As Mr. Reagan's second presidential year opens, he is in some political trouble. Under ''supply-side economics,'' the administration offered a three-year income tax cut, (originally proposed at 10 percent a year but modified to around 25 percent over all three years) and the expectation was that Wall Street would take off. Congress made the deepest cut in income taxes of modern times accompanied by cuts in benefits in other areas. This was also accompanied by simplification in federal regulations, and the largest military spending bill in history - $208.7 billion in 1982. The Democratic-dominated House joined in this program.

But stock and bond markets did not respond as expected. After hesitating for a period, values sank. Investors may have been frightened by the cost of the big arms expenditure. Budget Director David A. Stockman confided to the Atlantic Monthly that the administration faced big deficits. A series of leaks in Washington have confirmed the prospect of continuing deficits, with $100 billion often cited as a possibility.

President Reagan's definition of ''new federalism'' consists of turning some of the functions of the central government in Washington back to individual states. For years, Mr. Reagan has been denouncing ''bureaucrats,'' and the image has been projected of an impersonal monster in Washington which gobbles up state taxes. Mr. Reagan ardently believes in the metaphor and seeks a redistribution of benefits, burdens, and responsibility.
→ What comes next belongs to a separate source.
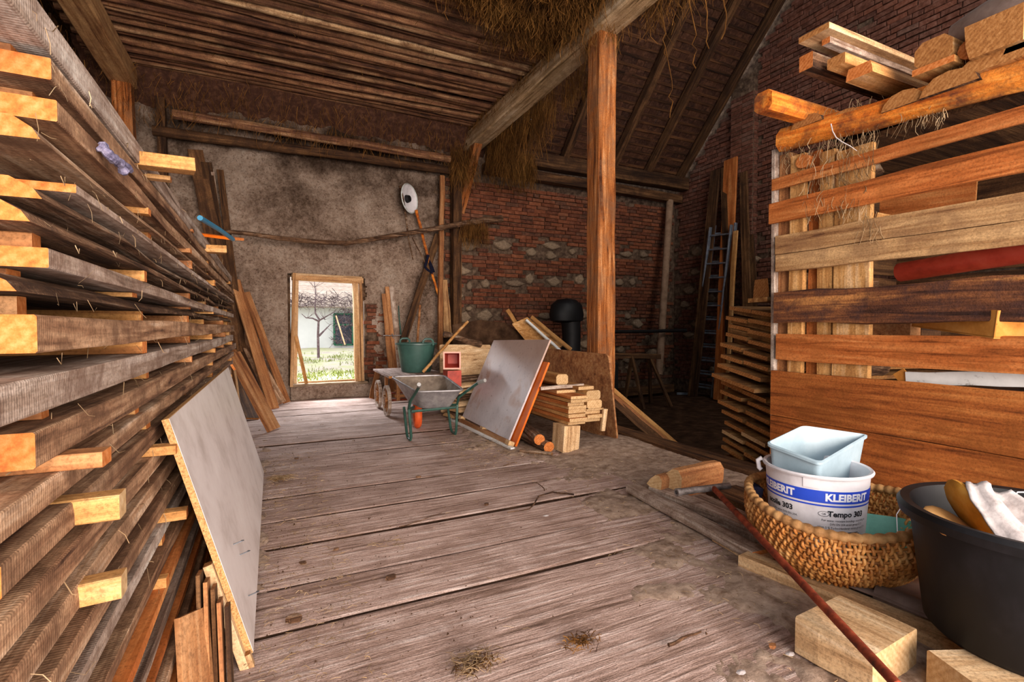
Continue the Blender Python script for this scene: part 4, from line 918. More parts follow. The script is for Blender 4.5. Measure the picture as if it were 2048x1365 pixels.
# ================================================================== RIGHT BAY
tg = PY(1340, 402, 9.45); bt = PY(1318, 750, 8.9)
mb = MB(); d_ = (bt - tg).normalized(); pts = [tg + (bt - tg) * k / 10 for k in range(11)]; mb.tube(pts, [.085] * 11, 12); tag(mb.build('cardboard_tube', 'greypipe', smooth=True, origin=bt), 'long pale round tube standing upright against the brick in the dark bay', 'tube')
for i, (bp, tp, w, mt, lb) in enumerate((((1385, 780), (1432, 340), .26, 'dark', 'wide dark plank leaning left of the ladder in the corner bay'), ((1462, 790), (1448, 335), .16, 'dark', 'dark plank leaning directly behind the ladder'),
                                          ((1440, 795), (1462, 318), .34, 'slat', 'wide brown plank leaning behind the ladder, tallest'), ((1500, 760), (1487, 345), .18, 'dark', 'dark plank leaning right of the ladder'), ((1520, 740), (1502, 470), .12, 'dark', 'short dark plank farthest right of the ladder'), ((1462, 770), (1472, 462), .09, 'raw', 'slim pale lath leaning beside the ladder'))):
    q = PX(*tp, 9.2); p = PX(*bp, 8.75 + .05 * i); p.z = -.3
    if i == 5: q = PX(*tp, 8.98); p = V((8.8, q.y + .05, -.3))
    lean('leaning_plank', p, q, w, .045, mt, lb, (-1, 0, .2), 'plank', wob=.012)
e = empty('ladder', PZ(1403, 795, -.3), 'grey aluminium double ladder leaning against dark planks in the right bay', 'ladder')
fl_, fr_ = PZ(1381, 790, -.3), PZ(1424, 797, -.3); tl_, tr_ = PX(1421, 455, 9.0), PX(1463, 450, 9.0)
for sec, off in ((0, V((0, 0, 0))), (1, V((.11, -.02, .05)))):
    A_, B_, C2, D2 = fl_ + off, fr_ + off, tr_ + off, tl_ + off
    for p, q in ((A_, D2), (B_, C2)): bar('rail', p, q, .035, .07, ['alu', 'alu'], up=(-1, 0, .2), parent=e)
    for k in range(12):
        f = (k + .7) / 12.3; mb = MB(); mb.tube([A_.lerp(D2, f), B_.lerp(C2, f)], .02, 6); mb.build('rung', 'alu', e)
bar('foot_bar', fl_ + V((-.25, .18, .02)), fl_ + V((.1, .0, .02)), .05, .05, ['alu', 'alu'], parent=e)
for k, (a, lb) in enumerate((((.52, .43), 'brown lath leaning from the sill into the dark bay, upper of three'), ((.44, .36), 'brown batten leaning from the sill into the dark bay, middle of three'), ((.36, .28), 'grey metal-edged strip leaning from the sill into the dark bay, lowest of three'))):
    p = PX(1226, 780 + 11 * k, 4.02); q = PZ(1356 - 8 * k, 892 + 4 * k, -.28)
    lean('leaning_lath', q, p + (p - q) * .1, .06 if k < 2 else .10, .03, ('raw', 'brownboard', 'dark')[k], lb, (0, -1, .4) if k < 2 else (-.3, -1, .2), 'lath')
mb = MB(); mb.tube([PY(1226, 664, 8.8), PY(1300, 663, 8.8), PY(1372, 661, 8.8)], .04, 8); tag(mb.build('iron_bar', 'blackmetal', smooth=True, origin=PY(1300, 663, 8.8)), 'dark level iron bar across the back of the dark bay', 'bar')
c_ = V((6.7, 7.9, -.3)); e = empty('trestle', c_, 'dark old trestle standing in the gloom beside the thick post', 'trestle')
bar('top_bar', c_ + V((-.9, .1, 1.05)), c_ + V((.5, .0, 1.0)), .14, .1, ['dark', 'dark'], parent=e)
for x, dx in ((-.2, .05), (.25, .3)):
    for s_ in (-1, 1): bar('leg', c_ + V((x + dx, s_ * .3, 0)), c_ + V((x, 0, 1.02)), .06, .06, ['dark', 'dark'], up=(0, 1, 0), parent=e)
bar('floor_beam', (5.2, 8.9, -.16), (8.7, 9.1, -.16), .16, .18, ['dark', 'dark'], 'dark beam lying along the foot of the brick wall in the bay', 'beam', seg=4, wob=.01)
bar('iron_box', (5.2, 8.3, .2), (6.2, 8.3, .2), .7, .8, ['blackmetal', 'blackmetal'], 'dark chest in the gloom behind the thick post', 'chest')

# ---- stack of thin boards, ends towards the floor
ya_ = radians(14.2); dY = V((sin(ya_), cos(ya_), 0)); dX = V((cos(ya_), -sin(ya_), 0)); n0 = V((3.99, 2.97, 0))
nl = 18
for i in range(nl):
    z = -.24 + i * .097; tilt = .10 + .02 * sin(i)
    for c_ in (0, 1):
        if i in (10, 11) and c_ == 1: continue
        w = .33 if i not in (10, 11) else .64; yc = .17 + .36 * c_ if w < .5 else .35
        out = R(-.05, .03) - (.10 if i in (10, 11) else 0) + (.05 if i > 14 else 0)
        zz = z + tilt * (yc / .7) + R(-.008, .008)
        p = n0 + dX * out + dY * (yc + R(-.02, .02)) + V((0, 0, zz)); q = p + dX * 2.4
        side = 'near' if c_ == 0 else 'far'
        bar('thin_board', p, q, w, .036, ['thin', 'endpale' if (i in (4, 5) and c_ != i % 2) else 'endold'],
            ('broad board jutting from the stickered stack left of the crib, %s from the bottom' % nth(i)) if w > .5 else 'thin board in %s column of stickered stack left of crib, %s from bottom' % (side, nth(i)),
            'board', 'thin boards of the stickered stack', up=dY.cross(dX) * -1 + dY * -.14, seg=3, wob=.004)
    if i < nl - 1:
        p = n0 + dX * (.10 + R(0, .05)) + V((0, 0, z + .05)); bar('sticker_batten', p + dY * .04 + V((0, 0, .0)), p + dY * .68 + V((0, 0, .10)), .05, .045, ['thin', 'thin'], 'spacer batten in the stickered stack left of the crib, %s from the bottom' % nth(i), 'batten', 'spacer battens of the stickered stack', seg=1)
zt = -.24 + nl * .097 - .0
p = n0 + dY * .18 + V((0, 0, zt + .045)); bar('stack_top_board', p, p + dX * 1.6, .26, .04, ['thin', 'raw'], 'board piece atop the stickered stack, under the sawn log', 'board', seg=2)
p = n0 + dY * .16 + V((0, 0, zt + .15)) + dX * .02; bar('sawn_log', p, p + dX * 1.2, .21, .17, ['bark', 'endold'], 'sawn log end crowning the stickered stack beside the crib', 'log', shape='wane', seg=3, wob=.01)

# ================================================================== SLATTED CRIB
CX = 3.84; e = empty('slatted_crib', (CX, 1.3, 0), 'large crib of horizontal boards along the right side, with lumber on top', 'crib')
def slat(z0, z1, yf, mat, xo=0.0, z0n=None, z1n=None, wob=.006, t_=.028):
    yn = -.35; zc = (z0 + z1) / 2; zn = ((z0n or z0) + (z1n or z1)) / 2
    return bar('slat', (CX + xo, yf, zc), (CX + xo, yn, zn), z1 - z0, t_, [mat, 'endold' if mat != 'slatdark' else 'endold'], up=(-1, 0, 0), parent=e, seg=9, wob=wob, c=.08)
slat(.01, .55, 2.84, 'slatwide', 0, t_=.032, wob=.003); slat(.556, .935, 2.84, 'slatwide', -.004, .50, .985, wob=.004)
slat(1.03, 1.245, 2.80, 'slat'); slat(1.335, 1.59, 2.81, 'slatdark', -.01, wob=.016, t_=.05)
slat(1.765, 1.905, 2.815, 'slatgrey', 0); slat(1.91, 2.065, 2.82, 'slatgrey', 0); slat(2.175, 2.345, 2.88, 'slat', -.005, wob=.01); slat(2.452, 2.548, 2.86, 'slat')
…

Many cities and states, however, find they will give up as much by accepting responsibilities at this point, as they will gain by a return of the tax revenues. Many localities are hard hit by recession, which is increasing welfare expenditures. Mr. Reagan promised in the 1980 campaign that he would balance off local costs by turning back tax sources. Partly this would be done by ''block grants'' - lump sums sent to the states from Washington for them to allocate locally. Cities and states are closer to the people, it was argued, and could make the more efficient distribution.

In operation, federal distributions were reduced in nearly all cases and protests have arisen. The procedure is still experimental but involves major shifts. Last summer Congress cut $35 billion from budget expenditures, including estimate, federal support for state governments in 1982 will be 26 percent less than in 1981, and 37 percent less than in 1980.

Outcries have come from some communities and states just as Mr. Reagan was having fiscal troubles in other directions, indicated by his last-minute budget compromises. Gov. Richard A. Snelling (R) of Vermont, chairman of the National Governors Association, called the combined blows of recession and loss of federal revenue ''an economic Bay of Pigs.''

The fate of the new federalism is uncertain. It attempts to change a 50-year old trend. Rich and poor states make it more difficult - the former having large populations or minerals or similar resources from which they can get revenues. President Reagan was asked last November in an interview how he proposed to deal with poor states, and he responded that individual citizens have a right to ''vote with their feet'' by moving. The dispute reaches down into the basic question of how far government should go in equalizing conditions.